Psalm 106:13, “But they soon forgot what he had done and did not wait for his plan to unfold.”
Isaiah 30:18, “Yet the LORD longs to be gracious to you; therefore he will rise up to show you compassion. For the LORD is a God of justice. Blessed are all who wait for him!”
Lamentations 3:24, “I say to myself, “The LORD is my portion; therefore I will wait for him.”
Micah 7:7, “But as for me, I watch in hope for the LORD, I wait for God my Savior; my God will hear me.”
1 Corinthians 4:5, “Therefore judge nothing before the appointed time; wait until the Lord comes. He will bring to light what is hidden in darkness and will expose the motives of the heart.”
God promised Abraham that his wife Sarah would be a mother of nations, but they waited 90 years for that promise to be fulfilled, before becoming pregnant with Issac.
The Israelites waited 40 years in the wilderness before entering the promised land, and then later in their story, they waited for 70 years in exile.
The entire arch of scripture is waiting for the coming messiah — who eventually comes in the person and work of Jesus.
Over and over again, Jesus told his disciples that the Kingdom of God had not yet come. They needed to wait. They would know and understand when the time was right.
Waiting is part of our story as people of God. It is part of this process and life of faith. We wait, but we wait in hope! Hope for what we cannot yet see.
Y’all, the gospel is not efficient.
It is not goal-oriented, at least not in the same way as our modern-day culture. There are not three surefire steps to a healthy faith or church or life. There is a lot more mystery in this whole thing than makes us comfortable. And this waiting requires trust. It looks like surrender — when we put aside our wants and desires in order to pick up God’s wants and desires— in God’s timing.
It means that we trust God to do what God promised and to realize that God is not on our time clock. God does not work based on our timeline. It doesn’t matter what the farmer’s almanac says.
We are to remain faithful in our planting and nurturing and trust that something is happening beneath the soil.
What we are able to see and what is actually going on are always not the same.
You see, grace is unexpected. It sprouts up through cracks in the concrete. It produces blooms in the middle of winter. It is the shade of a magnolia tree and the rain that cools off a summer day. We can’t plan or calculate or control the way that the Spirit moves. There are seasons when all we can do is wait. Seasons when we are called to wait.
What do we know about God in God’s word?
We know that God is at work in the waiting.
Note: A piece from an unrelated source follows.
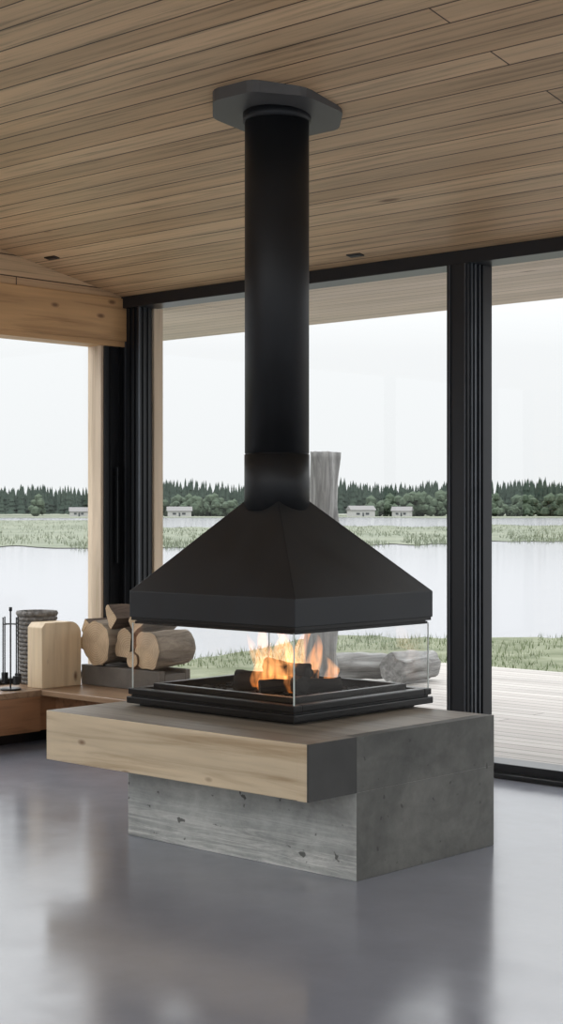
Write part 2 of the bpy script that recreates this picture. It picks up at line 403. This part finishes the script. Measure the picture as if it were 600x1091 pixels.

So when we get impatient —- and we will get impatient! We can pause and recall the ways that God has been faithful before. So quickly, we forget. Honestly, it’s beautiful when you think about the image of planting. We can look back and remember the harvest from all the past seasons. This cycle of life and death and new life. We can recall the ways that God showed up before and trust that GOD WILL show up again!
Questions for Reflection
How easy/difficult is it for you to wait?
In what ways does God show up in the waiting?
What do you think it means that the gospel is not efficient?